> STATED EXERCISE
From the listing below, extract every line containing "More".

--- BEGIN RECORD SET ---

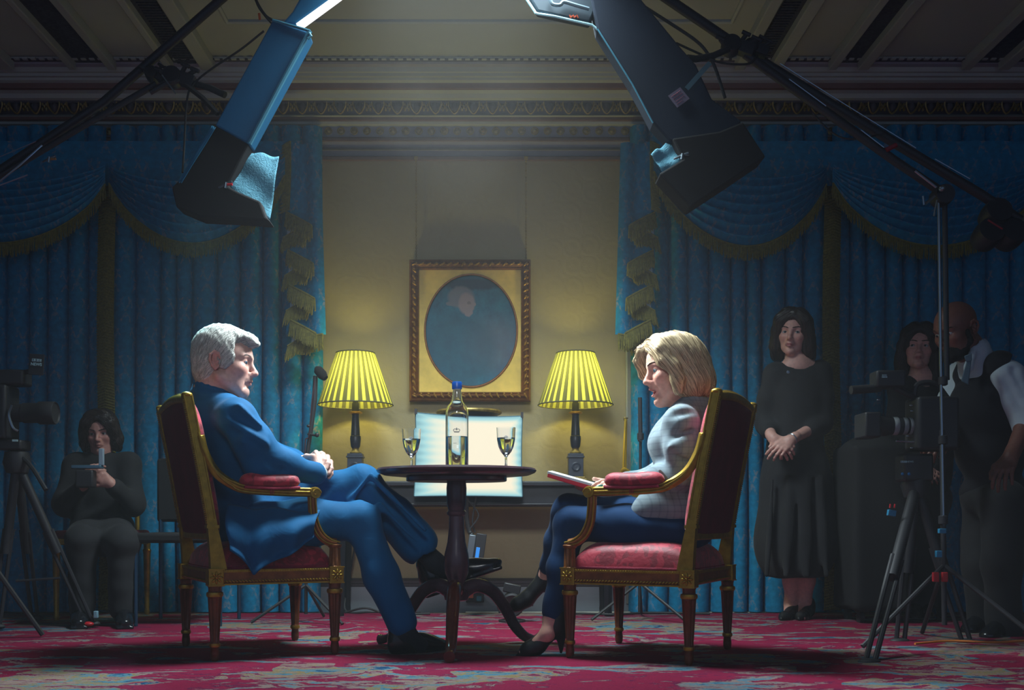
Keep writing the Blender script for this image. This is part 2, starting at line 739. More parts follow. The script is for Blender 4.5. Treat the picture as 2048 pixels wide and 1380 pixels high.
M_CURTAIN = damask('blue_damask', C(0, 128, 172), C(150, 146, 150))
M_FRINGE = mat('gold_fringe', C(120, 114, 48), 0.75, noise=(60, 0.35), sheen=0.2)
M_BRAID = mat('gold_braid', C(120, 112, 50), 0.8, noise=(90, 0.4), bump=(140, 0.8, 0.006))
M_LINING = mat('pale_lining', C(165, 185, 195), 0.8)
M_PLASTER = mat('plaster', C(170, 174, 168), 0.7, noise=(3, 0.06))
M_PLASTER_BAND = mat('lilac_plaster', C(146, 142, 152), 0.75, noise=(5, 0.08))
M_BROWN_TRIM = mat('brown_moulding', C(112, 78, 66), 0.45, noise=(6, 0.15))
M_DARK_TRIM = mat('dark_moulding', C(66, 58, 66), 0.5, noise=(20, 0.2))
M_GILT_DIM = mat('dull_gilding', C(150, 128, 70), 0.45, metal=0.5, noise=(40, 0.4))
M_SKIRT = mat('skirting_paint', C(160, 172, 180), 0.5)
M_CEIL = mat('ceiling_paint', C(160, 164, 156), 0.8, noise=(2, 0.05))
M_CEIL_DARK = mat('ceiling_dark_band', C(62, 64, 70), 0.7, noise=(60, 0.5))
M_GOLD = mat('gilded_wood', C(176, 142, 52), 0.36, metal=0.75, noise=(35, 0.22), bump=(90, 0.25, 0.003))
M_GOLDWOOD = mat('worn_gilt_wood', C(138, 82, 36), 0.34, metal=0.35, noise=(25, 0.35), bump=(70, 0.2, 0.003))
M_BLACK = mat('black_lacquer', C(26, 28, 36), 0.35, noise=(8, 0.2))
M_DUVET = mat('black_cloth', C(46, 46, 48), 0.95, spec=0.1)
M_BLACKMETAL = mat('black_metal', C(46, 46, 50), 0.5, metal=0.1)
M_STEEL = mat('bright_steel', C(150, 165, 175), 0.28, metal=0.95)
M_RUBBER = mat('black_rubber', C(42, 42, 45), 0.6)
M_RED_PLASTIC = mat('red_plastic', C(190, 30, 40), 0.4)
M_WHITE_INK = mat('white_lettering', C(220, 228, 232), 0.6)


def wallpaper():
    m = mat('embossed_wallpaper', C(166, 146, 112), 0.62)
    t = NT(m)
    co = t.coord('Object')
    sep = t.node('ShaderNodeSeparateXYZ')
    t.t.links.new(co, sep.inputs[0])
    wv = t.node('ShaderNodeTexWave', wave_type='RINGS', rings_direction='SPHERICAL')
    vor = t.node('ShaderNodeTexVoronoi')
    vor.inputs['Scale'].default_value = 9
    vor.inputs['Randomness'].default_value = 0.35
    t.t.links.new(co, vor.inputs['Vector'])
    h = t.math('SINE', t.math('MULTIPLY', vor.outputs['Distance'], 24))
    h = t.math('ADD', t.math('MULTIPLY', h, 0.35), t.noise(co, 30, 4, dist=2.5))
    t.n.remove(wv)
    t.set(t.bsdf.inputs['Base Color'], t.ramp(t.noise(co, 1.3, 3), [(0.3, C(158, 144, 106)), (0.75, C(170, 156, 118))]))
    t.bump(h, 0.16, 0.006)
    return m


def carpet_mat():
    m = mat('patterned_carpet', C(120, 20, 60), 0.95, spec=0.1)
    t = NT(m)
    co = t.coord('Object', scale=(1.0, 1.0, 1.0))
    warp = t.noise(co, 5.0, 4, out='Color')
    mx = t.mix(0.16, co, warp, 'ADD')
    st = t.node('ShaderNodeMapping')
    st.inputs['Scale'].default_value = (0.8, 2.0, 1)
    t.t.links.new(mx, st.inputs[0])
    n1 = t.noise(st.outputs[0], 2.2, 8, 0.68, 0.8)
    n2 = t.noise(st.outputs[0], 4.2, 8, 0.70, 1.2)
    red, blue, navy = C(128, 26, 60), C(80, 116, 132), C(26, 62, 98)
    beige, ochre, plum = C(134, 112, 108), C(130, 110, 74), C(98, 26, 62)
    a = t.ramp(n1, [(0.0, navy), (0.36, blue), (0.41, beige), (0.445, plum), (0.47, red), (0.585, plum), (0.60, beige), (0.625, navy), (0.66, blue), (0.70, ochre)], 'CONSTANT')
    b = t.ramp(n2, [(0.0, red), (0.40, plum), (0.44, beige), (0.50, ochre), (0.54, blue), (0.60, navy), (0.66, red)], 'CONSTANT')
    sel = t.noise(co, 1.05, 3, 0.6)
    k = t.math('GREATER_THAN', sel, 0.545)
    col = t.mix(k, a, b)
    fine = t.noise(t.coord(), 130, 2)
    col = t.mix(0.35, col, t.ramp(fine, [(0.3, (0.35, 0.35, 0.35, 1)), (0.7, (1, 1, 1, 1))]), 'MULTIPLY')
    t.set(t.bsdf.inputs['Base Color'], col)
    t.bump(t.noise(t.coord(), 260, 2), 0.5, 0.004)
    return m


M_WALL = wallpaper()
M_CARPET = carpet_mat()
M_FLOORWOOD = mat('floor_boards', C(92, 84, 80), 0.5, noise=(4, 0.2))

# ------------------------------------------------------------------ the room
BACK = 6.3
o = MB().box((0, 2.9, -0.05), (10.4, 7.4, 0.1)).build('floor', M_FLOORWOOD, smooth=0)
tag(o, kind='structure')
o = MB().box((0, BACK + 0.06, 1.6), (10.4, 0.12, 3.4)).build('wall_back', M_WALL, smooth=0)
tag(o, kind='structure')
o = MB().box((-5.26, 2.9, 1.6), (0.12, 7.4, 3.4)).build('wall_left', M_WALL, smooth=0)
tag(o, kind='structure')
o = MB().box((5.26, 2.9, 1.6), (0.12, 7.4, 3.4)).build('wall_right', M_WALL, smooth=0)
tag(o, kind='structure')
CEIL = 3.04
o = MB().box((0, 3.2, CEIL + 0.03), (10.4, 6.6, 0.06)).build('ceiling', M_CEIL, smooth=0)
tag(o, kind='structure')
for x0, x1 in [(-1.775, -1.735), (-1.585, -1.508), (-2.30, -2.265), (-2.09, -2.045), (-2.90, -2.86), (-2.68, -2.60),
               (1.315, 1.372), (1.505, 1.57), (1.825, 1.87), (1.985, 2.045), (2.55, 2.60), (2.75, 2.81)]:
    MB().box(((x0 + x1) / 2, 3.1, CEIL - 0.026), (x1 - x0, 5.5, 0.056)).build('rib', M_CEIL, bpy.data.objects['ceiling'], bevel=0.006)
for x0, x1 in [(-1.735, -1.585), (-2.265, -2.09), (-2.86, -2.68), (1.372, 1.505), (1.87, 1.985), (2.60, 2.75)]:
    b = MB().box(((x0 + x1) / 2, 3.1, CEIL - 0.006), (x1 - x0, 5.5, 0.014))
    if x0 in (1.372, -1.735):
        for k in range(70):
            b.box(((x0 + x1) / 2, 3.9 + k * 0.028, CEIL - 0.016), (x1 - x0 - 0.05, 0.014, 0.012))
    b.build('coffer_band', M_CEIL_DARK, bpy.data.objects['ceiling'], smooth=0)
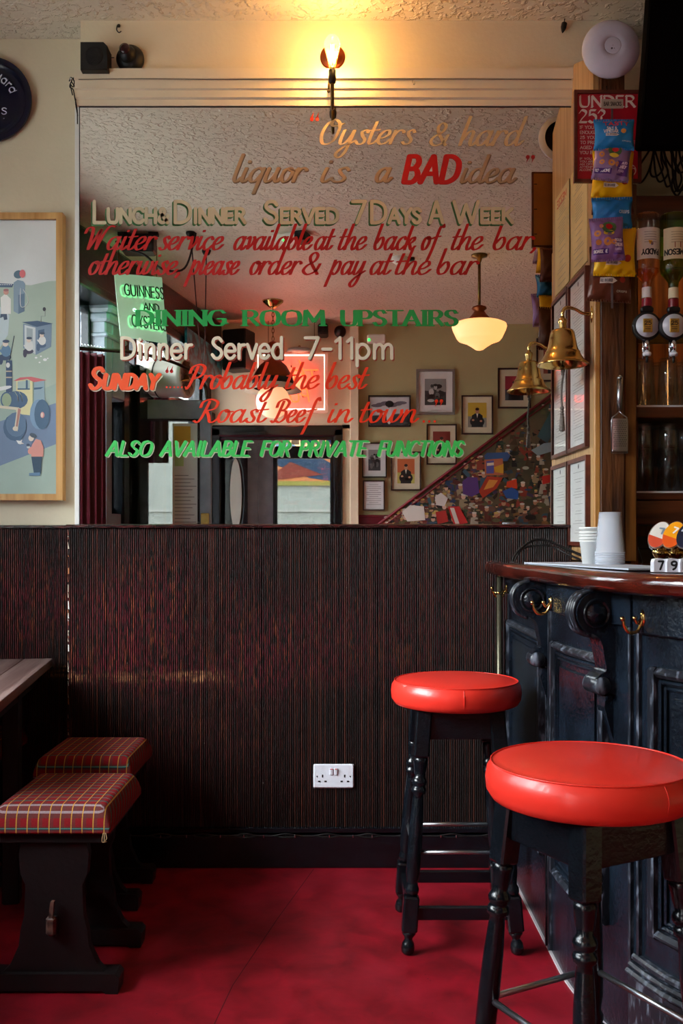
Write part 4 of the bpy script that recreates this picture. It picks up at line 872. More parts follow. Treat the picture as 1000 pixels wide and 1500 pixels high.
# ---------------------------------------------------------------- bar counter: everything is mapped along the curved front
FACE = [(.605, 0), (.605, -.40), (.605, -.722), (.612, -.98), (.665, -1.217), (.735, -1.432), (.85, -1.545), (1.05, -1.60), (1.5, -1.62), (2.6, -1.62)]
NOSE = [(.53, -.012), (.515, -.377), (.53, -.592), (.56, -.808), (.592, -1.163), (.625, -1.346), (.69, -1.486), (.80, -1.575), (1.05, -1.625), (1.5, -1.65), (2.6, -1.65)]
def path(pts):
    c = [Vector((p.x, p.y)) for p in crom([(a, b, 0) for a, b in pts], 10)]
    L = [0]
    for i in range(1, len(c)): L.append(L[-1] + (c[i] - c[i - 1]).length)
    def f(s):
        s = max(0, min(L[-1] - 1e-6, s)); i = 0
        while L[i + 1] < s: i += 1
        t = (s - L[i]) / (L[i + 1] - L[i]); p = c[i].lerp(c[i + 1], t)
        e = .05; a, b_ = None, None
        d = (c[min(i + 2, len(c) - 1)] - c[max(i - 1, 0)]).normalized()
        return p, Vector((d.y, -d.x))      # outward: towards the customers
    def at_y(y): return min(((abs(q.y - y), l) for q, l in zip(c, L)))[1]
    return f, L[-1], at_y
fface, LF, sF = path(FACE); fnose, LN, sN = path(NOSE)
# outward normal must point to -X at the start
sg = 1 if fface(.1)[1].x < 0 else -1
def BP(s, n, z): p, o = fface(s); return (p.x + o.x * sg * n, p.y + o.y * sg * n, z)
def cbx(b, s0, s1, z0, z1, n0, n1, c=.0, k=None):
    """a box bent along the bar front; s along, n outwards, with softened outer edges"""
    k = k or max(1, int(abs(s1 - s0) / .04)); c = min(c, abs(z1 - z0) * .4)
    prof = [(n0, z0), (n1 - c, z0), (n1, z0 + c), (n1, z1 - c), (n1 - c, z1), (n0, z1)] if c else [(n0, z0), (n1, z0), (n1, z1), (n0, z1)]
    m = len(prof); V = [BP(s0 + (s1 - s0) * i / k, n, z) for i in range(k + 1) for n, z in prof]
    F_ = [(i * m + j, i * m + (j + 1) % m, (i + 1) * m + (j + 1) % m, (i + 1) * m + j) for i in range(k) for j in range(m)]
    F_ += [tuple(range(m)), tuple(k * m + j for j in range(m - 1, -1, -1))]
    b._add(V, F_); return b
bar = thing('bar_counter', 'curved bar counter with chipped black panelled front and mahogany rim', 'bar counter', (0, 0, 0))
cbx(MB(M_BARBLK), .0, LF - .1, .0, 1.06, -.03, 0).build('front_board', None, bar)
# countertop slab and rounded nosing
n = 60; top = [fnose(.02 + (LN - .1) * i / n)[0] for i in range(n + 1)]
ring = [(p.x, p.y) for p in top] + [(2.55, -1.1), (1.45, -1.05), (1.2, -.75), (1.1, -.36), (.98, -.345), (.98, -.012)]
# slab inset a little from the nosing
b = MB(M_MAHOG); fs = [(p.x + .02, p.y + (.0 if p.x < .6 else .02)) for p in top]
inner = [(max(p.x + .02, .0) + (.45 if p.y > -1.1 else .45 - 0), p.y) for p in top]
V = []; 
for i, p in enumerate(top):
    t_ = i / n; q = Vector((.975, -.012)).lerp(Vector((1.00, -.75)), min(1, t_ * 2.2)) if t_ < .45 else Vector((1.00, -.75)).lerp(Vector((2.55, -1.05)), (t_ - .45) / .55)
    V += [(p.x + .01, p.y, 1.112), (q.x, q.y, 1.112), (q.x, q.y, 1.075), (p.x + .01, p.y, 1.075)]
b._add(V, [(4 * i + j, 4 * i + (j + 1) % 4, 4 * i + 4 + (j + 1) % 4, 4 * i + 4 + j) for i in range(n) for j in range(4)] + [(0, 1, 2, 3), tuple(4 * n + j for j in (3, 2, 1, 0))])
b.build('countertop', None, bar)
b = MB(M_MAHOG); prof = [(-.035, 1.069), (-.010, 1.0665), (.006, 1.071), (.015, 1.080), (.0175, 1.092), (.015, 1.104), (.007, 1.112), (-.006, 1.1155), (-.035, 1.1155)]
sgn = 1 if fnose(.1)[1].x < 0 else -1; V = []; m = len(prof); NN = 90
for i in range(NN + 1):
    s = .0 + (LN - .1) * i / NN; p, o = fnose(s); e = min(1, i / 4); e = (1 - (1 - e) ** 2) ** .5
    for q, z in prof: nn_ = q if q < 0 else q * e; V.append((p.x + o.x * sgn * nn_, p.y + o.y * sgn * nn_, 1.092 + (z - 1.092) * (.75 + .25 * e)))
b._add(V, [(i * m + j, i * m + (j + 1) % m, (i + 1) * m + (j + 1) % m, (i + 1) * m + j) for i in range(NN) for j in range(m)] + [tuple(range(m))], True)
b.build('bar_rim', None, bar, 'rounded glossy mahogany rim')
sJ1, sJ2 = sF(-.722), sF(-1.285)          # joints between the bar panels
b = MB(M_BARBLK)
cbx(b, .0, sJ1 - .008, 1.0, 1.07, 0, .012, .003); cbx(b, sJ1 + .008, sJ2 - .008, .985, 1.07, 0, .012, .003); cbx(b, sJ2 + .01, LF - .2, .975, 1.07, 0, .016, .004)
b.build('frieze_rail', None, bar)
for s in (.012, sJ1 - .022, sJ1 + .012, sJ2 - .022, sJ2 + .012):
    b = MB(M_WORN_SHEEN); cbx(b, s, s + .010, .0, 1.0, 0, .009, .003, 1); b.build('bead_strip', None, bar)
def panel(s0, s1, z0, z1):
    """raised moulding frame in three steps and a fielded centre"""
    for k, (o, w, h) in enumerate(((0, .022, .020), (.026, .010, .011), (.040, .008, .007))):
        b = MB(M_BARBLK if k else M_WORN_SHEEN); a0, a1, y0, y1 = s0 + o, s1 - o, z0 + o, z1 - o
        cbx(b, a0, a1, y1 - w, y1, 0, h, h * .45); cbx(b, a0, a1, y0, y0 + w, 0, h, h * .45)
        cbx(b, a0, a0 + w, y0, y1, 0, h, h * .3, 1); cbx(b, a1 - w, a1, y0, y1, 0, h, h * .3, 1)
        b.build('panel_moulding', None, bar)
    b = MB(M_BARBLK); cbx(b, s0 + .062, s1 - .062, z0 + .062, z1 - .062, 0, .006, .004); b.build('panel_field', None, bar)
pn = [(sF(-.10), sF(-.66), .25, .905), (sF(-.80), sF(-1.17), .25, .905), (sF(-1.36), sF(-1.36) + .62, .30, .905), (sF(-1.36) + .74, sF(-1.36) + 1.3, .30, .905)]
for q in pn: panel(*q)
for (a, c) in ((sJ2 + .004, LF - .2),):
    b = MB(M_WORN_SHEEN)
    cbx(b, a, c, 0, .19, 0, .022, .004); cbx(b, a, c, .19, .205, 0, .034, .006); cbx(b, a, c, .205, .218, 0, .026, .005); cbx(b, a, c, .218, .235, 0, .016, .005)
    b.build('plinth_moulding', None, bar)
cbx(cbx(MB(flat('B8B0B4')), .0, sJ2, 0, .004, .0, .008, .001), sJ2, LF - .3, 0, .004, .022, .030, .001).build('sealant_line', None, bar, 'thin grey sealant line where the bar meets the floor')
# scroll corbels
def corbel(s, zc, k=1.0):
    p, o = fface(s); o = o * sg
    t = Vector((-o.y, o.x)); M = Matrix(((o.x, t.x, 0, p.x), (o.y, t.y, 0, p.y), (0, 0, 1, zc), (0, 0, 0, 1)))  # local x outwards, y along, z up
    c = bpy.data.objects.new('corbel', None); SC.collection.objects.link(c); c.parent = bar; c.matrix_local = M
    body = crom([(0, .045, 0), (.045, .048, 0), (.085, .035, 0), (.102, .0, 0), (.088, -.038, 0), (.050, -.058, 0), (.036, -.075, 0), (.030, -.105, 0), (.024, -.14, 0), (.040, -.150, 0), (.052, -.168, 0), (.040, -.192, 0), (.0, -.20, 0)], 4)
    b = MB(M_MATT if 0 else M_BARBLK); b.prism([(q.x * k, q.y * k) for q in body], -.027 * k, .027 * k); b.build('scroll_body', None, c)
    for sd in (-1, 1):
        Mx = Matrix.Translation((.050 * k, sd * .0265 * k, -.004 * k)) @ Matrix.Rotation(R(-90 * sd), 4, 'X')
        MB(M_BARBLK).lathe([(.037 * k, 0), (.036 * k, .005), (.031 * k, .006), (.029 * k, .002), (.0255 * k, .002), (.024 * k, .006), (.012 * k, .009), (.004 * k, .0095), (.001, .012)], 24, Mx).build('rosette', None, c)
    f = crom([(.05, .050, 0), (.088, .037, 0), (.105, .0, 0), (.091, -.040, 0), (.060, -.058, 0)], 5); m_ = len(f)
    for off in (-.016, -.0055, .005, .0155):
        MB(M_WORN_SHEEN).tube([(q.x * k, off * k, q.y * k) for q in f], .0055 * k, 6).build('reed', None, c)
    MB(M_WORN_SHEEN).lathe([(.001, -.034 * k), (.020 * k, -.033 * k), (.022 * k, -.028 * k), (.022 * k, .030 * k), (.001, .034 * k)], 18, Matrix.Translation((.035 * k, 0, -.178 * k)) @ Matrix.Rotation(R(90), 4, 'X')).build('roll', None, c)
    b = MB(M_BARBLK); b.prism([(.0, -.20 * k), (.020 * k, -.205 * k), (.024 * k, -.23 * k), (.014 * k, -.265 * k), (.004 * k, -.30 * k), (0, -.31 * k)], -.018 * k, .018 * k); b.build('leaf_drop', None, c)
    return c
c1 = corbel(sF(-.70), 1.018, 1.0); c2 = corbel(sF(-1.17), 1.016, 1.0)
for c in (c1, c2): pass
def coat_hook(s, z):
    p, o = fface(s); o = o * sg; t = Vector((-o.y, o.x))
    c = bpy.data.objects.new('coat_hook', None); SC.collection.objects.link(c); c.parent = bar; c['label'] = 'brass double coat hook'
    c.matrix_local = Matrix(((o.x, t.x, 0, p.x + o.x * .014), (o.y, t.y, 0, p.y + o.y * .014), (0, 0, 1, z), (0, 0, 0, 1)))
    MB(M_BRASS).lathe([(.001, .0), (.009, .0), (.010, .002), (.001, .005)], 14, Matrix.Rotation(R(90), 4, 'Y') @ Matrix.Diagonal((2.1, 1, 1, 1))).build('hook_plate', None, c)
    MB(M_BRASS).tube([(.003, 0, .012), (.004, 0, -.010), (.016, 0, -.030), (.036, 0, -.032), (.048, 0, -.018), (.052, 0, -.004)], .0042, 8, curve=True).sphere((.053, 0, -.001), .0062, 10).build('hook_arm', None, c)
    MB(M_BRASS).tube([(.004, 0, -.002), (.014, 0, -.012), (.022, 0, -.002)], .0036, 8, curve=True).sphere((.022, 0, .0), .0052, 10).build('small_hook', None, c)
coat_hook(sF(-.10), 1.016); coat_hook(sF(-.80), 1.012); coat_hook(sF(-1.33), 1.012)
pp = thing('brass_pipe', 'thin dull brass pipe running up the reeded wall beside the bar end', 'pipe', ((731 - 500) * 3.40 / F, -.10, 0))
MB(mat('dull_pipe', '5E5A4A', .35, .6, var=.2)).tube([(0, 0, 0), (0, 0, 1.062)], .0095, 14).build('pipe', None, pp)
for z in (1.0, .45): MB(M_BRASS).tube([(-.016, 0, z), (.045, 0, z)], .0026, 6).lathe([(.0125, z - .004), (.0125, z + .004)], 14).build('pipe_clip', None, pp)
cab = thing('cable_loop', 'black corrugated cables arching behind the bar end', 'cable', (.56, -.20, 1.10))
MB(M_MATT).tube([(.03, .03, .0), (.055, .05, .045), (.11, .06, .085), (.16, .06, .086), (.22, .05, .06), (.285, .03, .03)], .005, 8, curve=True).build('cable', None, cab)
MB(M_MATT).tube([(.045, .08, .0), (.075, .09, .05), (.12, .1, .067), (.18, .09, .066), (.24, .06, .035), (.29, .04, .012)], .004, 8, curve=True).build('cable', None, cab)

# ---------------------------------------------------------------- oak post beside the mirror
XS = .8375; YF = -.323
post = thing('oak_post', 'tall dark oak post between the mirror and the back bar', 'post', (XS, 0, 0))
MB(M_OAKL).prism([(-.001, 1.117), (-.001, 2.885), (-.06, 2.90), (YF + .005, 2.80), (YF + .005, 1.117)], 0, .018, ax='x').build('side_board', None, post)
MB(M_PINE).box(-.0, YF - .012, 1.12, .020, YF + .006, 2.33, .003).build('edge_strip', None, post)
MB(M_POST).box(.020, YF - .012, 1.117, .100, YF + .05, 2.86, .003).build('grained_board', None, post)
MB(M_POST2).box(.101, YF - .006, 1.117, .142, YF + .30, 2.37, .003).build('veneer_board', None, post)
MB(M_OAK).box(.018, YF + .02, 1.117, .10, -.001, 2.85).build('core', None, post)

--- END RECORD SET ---

> FINAL RESULT
Keep writing the Blender script for this image. This is part 2, starting at line 739. More parts follow. The script is for Blender 4.5. Treat the picture as 2048 pixels wide and 1380 pixels high.
Write part 4 of the bpy script that recreates this picture. It picks up at line 872. More parts follow. Treat the picture as 1000 pixels wide and 1500 pixels high.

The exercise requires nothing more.